Yazidi children in the Temple City of Lalesh, Iraqi Kurdistan. PHOTO: Berengere Cavalier/Alamy

A Source of Hope: The Catholic University of Erbil

There is, nevertheless, a silver lining in the clouds for some Yazidis, which is being able to study at the aforementioned CUE. It is, in fact, the sole Catholic institution of higher education that is recognised by an Islamic country in the Middle East.

As recounted by another Yazidi, Safwan, who studies Computer Science at the aforementioned CUE, the university offers scholarships to Yazidi students “who have no possibilities to study at the universities of Mosul and Dohuk.”

For him, CUE has become his “family” because, as he recounts, “before I came to CUE, I had no idea who I was and what my life meant, but eventually I realised it with CUE.”
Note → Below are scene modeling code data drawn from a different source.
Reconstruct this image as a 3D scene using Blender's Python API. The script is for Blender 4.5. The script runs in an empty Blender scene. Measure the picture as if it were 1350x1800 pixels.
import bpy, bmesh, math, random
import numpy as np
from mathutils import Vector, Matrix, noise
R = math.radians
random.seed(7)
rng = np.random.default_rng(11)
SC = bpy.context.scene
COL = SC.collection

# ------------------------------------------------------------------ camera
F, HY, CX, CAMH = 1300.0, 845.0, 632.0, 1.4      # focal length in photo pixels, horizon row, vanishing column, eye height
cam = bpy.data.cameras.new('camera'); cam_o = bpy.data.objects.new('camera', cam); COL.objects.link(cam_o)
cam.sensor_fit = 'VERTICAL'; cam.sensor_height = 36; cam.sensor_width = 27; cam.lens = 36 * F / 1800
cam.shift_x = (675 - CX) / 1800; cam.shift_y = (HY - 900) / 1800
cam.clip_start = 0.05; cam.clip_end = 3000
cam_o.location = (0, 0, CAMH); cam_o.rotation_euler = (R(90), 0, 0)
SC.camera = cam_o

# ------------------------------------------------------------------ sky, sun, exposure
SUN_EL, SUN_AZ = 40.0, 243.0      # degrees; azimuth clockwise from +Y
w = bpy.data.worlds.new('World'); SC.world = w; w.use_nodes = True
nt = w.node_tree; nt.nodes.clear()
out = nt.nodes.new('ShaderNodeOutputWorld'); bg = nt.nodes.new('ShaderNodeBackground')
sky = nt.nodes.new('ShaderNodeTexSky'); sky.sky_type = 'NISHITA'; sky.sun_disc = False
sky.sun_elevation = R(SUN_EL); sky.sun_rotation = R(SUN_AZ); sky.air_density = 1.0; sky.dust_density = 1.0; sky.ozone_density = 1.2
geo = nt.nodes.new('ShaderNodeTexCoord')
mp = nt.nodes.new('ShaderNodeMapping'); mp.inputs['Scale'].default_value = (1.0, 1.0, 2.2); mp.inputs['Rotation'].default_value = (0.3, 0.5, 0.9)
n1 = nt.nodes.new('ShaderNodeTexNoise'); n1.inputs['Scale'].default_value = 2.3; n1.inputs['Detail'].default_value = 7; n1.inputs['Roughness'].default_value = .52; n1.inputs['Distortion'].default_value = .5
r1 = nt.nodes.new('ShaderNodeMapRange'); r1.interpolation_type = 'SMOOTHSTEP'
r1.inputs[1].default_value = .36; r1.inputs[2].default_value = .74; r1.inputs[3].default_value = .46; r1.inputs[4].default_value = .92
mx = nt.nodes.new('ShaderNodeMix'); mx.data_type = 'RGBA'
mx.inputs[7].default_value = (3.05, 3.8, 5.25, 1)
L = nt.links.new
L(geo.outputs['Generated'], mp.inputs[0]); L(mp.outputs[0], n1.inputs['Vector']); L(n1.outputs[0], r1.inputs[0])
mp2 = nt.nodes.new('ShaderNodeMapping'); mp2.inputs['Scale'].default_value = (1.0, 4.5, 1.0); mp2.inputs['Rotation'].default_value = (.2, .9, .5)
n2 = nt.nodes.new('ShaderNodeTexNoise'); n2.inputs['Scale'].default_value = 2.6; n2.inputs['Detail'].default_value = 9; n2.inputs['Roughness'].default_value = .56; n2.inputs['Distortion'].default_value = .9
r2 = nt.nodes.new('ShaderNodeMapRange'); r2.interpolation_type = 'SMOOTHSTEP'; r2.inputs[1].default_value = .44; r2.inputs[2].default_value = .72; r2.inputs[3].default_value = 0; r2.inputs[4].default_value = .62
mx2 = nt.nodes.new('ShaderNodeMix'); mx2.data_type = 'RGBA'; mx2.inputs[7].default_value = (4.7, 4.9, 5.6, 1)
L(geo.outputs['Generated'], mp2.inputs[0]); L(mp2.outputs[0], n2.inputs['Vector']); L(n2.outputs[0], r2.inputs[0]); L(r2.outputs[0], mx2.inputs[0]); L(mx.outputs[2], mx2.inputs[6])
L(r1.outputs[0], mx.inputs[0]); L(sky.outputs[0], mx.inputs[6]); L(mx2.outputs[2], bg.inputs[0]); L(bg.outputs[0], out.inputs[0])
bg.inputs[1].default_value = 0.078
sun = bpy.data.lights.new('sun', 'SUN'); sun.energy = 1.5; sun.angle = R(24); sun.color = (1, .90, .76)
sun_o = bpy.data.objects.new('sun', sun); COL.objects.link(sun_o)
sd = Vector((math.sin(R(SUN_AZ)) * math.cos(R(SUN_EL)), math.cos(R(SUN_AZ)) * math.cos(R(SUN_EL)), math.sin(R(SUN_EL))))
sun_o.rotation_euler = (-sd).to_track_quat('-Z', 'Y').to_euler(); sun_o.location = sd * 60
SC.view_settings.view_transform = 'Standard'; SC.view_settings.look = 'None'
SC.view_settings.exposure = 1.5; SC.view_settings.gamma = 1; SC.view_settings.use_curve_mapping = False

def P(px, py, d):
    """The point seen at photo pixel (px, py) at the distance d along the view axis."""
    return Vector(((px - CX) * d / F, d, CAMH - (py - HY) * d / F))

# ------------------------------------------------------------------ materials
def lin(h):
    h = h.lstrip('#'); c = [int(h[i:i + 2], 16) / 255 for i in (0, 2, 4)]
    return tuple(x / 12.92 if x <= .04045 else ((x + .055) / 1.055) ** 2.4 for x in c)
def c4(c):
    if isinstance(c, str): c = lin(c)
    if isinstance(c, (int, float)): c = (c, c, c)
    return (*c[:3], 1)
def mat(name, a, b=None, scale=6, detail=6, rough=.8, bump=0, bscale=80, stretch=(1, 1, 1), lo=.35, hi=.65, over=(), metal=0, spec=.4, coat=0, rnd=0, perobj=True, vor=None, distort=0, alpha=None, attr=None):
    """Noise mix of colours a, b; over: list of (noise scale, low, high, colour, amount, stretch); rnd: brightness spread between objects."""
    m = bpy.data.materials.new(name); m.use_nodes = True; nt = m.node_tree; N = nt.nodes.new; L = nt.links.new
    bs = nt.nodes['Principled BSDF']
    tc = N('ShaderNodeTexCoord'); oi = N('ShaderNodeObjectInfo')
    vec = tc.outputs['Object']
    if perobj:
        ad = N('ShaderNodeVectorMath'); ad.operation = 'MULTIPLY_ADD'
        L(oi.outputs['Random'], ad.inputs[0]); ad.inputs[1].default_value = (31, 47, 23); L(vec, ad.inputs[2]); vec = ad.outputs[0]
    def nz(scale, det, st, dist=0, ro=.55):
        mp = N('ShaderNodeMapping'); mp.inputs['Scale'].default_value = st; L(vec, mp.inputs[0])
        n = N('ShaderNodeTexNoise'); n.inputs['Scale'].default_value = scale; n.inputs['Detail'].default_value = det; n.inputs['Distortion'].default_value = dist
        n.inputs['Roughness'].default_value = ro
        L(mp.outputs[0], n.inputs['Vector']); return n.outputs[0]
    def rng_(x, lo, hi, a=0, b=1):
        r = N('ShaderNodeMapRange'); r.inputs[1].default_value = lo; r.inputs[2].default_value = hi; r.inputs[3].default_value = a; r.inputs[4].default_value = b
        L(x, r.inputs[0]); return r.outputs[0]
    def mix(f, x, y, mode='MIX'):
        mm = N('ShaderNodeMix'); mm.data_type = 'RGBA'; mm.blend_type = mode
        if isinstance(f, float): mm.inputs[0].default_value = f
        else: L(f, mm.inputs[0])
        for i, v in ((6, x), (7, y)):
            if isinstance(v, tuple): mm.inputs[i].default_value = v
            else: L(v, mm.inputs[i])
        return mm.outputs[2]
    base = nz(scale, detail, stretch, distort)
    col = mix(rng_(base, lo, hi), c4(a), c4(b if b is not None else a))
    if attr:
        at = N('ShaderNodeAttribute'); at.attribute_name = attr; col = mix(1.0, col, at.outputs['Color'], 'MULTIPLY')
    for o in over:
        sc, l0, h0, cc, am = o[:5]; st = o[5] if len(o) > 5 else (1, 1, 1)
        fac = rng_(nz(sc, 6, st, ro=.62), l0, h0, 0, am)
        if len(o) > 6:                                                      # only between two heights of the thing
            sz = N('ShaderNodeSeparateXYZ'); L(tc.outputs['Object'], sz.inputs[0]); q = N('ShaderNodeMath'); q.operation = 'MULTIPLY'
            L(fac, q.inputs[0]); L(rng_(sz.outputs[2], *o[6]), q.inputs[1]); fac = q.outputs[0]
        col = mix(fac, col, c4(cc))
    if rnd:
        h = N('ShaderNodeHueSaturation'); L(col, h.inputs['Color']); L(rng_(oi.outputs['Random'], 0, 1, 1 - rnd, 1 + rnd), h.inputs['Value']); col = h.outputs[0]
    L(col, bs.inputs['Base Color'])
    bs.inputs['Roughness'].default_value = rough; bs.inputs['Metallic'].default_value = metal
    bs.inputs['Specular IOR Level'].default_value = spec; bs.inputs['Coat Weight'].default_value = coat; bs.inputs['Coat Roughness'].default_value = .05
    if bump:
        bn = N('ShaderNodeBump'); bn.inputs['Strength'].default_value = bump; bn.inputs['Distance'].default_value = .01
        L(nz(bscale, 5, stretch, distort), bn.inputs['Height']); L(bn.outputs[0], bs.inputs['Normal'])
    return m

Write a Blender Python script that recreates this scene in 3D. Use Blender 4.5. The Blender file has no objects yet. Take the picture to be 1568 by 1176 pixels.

However, students such as Basma and Safwan—there are 64 Yazidis of a 500+ student body at CUE—are just a handful of the fortunate ones.

Yes, it is important that the world recognises the genocide the Yazidis have undergone. Nevertheless, they struggle to be ensured by government officials personal safety, justice, and compensation.

“The majority of Yazidis”, says Basma, “fear for their lives and have lost trust in local authorities from both the Iraqi and the Kurdistan regional governments. Neither did anything to come to their rescue when they were attacked by ISIS. And except for Germany, few institutions have invested the time and money to properly meet the needs of the Yazidis.”

Like so many Christians who are persecuted because of the sharia mentality, the international community needs to furnish opportunities for the Yazidis that will offer them a chance to live in a dignified manner. Talk is cheap, unless if it is backed by action.

Like Christians, Yazidis too underwent brutal torments by the ISIS jihadists, yet their stories hardly get any coverage in the West.